▶ **RECORDED DATA**
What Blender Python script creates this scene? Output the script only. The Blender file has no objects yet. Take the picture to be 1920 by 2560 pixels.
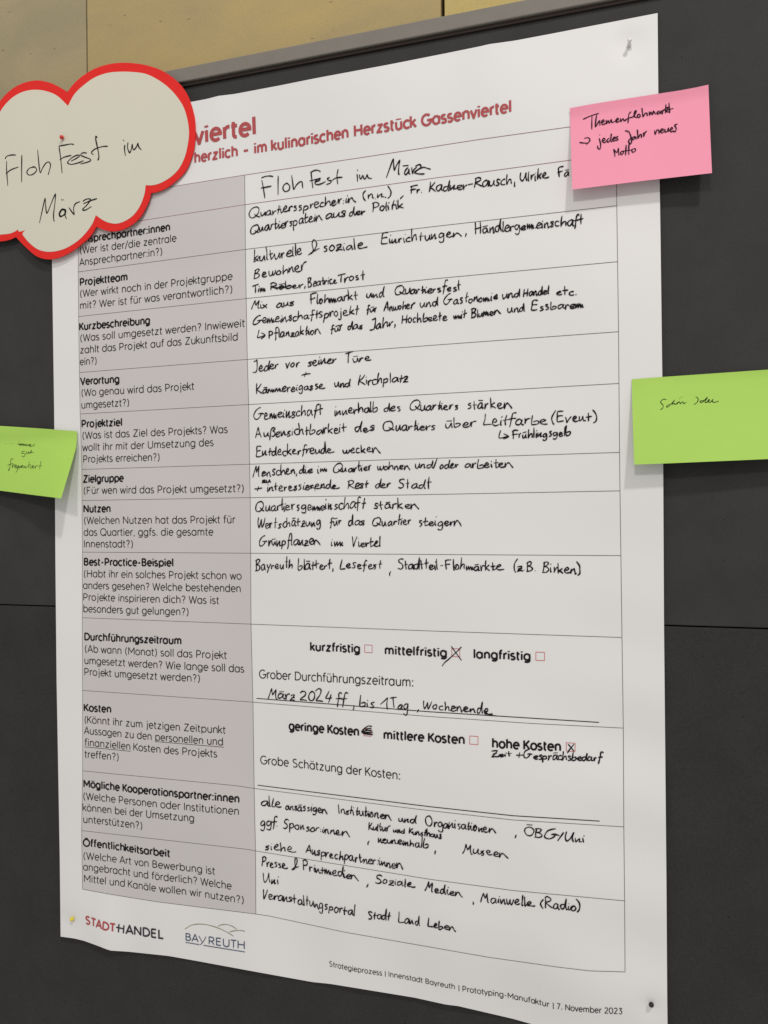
import bpy, bmesh, math, random
random.seed(7)
S = bpy.context.scene

# ------------------------------------------------------------------ camera
# The board face is the plane y = 0 (x right, z up, y into the wall); metres.
F = 1924.0; CX, CY = 960.0, 1280.0; DIST = 0.668; ZC = 1.5
def _n(a):
    l = math.sqrt(sum(c*c for c in a)); return tuple(c/l for c in a)
def _d(a, b): return sum(p*q for p, q in zip(a, b))
def _x(a, b): return (a[1]*b[2]-a[2]*b[1], a[2]*b[0]-a[0]*b[2], a[0]*b[1]-a[1]*b[0])
Hc = _n((6410.0, -60.0, -F))                   # board's right in camera axes (x right, y down, z forward)
v0 = (0.0118, 1.0, 0.0); k = _d(v0, Hc)
Vc = _n(tuple(p-k*q for p, q in zip(v0, Hc)))  # board's down
Nc = _x(Hc, Vc)                                # into the board
from mathutils import Matrix, Vector
def toworld(c): return Vector((_d(c, Hc), _d(c, Nc), -_d(c, Vc)))
cam = bpy.data.cameras.new('camera'); camo = bpy.data.objects.new('camera', cam)
S.collection.objects.link(camo)
r_, u_, b_ = toworld((1, 0, 0)), toworld((0, -1, 0)), toworld((0, 0, -1))
camo.matrix_world = Matrix(((r_.x, u_.x, b_.x, 0), (r_.y, u_.y, b_.y, -DIST), (r_.z, u_.z, b_.z, ZC), (0, 0, 0, 1)))
cam.sensor_fit = 'HORIZONTAL'; cam.sensor_width = 36.0; cam.lens = F/1920*36.0
cam.clip_start = 0.02; cam.clip_end = 100
S.camera = camo

# ------------------------------------------------------------------ light
w = bpy.data.worlds.new('World'); S.world = w; w.use_nodes = True
w.node_tree.nodes['Background'].inputs[0].default_value = (1.0, 0.975, 0.955, 1)
w.node_tree.nodes['Background'].inputs[1].default_value = 0.46
def lamp(name, loc, target, size, energy, col):
    l = bpy.data.lights.new(name, 'AREA'); l.shape = 'DISK'; l.size = size; l.energy = energy; l.color = col
    o = bpy.data.objects.new(name, l); S.collection.objects.link(o); o.location = loc
    o.rotation_euler = (Vector(target)-Vector(loc)).to_track_quat('-Z', 'Y').to_euler()
lamp('ceiling_lamp', (-0.10, -3.30, ZC+2.05), (0, 0, ZC), 0.34, 29.0, (1.0, 0.955, 0.915))
lamp('ceiling_lamp', (1.35, -2.30, ZC+3.30), (0, 0, ZC), 0.30, 66.0, (1.0, 0.96, 0.92))
S.view_settings.view_transform = 'Standard'; S.view_settings.look = 'None'
S.view_settings.exposure = 0.16; S.view_settings.gamma = 1.0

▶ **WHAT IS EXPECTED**
Drop the images and repeat the data exactly.

▶ **EXERCISE OUTPUT**
What Blender Python script creates this scene? Output the script only. The Blender file has no objects yet. Take the picture to be 1920 by 2560 pixels.
import bpy, bmesh, math, random
random.seed(7)
S = bpy.context.scene

# ------------------------------------------------------------------ camera
# The board face is the plane y = 0 (x right, z up, y into the wall); metres.
F = 1924.0; CX, CY = 960.0, 1280.0; DIST = 0.668; ZC = 1.5
def _n(a):
    l = math.sqrt(sum(c*c for c in a)); return tuple(c/l for c in a)
def _d(a, b): return sum(p*q for p, q in zip(a, b))
def _x(a, b): return (a[1]*b[2]-a[2]*b[1], a[2]*b[0]-a[0]*b[2], a[0]*b[1]-a[1]*b[0])
Hc = _n((6410.0, -60.0, -F))                   # board's right in camera axes (x right, y down, z forward)
v0 = (0.0118, 1.0, 0.0); k = _d(v0, Hc)
Vc = _n(tuple(p-k*q for p, q in zip(v0, Hc)))  # board's down
Nc = _x(Hc, Vc)                                # into the board
from mathutils import Matrix, Vector
def toworld(c): return Vector((_d(c, Hc), _d(c, Nc), -_d(c, Vc)))
cam = bpy.data.cameras.new('camera'); camo = bpy.data.objects.new('camera', cam)
S.collection.objects.link(camo)
r_, u_, b_ = toworld((1, 0, 0)), toworld((0, -1, 0)), toworld((0, 0, -1))
camo.matrix_world = Matrix(((r_.x, u_.x, b_.x, 0), (r_.y, u_.y, b_.y, -DIST), (r_.z, u_.z, b_.z, ZC), (0, 0, 0, 1)))
cam.sensor_fit = 'HORIZONTAL'; cam.sensor_width = 36.0; cam.lens = F/1920*36.0
cam.clip_start = 0.02; cam.clip_end = 100
S.camera = camo

# ------------------------------------------------------------------ light
w = bpy.data.worlds.new('World'); S.world = w; w.use_nodes = True
w.node_tree.nodes['Background'].inputs[0].default_value = (1.0, 0.975, 0.955, 1)
w.node_tree.nodes['Background'].inputs[1].default_value = 0.46
def lamp(name, loc, target, size, energy, col):
    l = bpy.data.lights.new(name, 'AREA'); l.shape = 'DISK'; l.size = size; l.energy = energy; l.color = col
    o = bpy.data.objects.new(name, l); S.collection.objects.link(o); o.location = loc
    o.rotation_euler = (Vector(target)-Vector(loc)).to_track_quat('-Z', 'Y').to_euler()
lamp('ceiling_lamp', (-0.10, -3.30, ZC+2.05), (0, 0, ZC), 0.34, 29.0, (1.0, 0.955, 0.915))
lamp('ceiling_lamp', (1.35, -2.30, ZC+3.30), (0, 0, ZC), 0.30, 66.0, (1.0, 0.96, 0.92))
S.view_settings.view_transform = 'Standard'; S.view_settings.look = 'None'
S.view_settings.exposure = 0.16; S.view_settings.gamma = 1.0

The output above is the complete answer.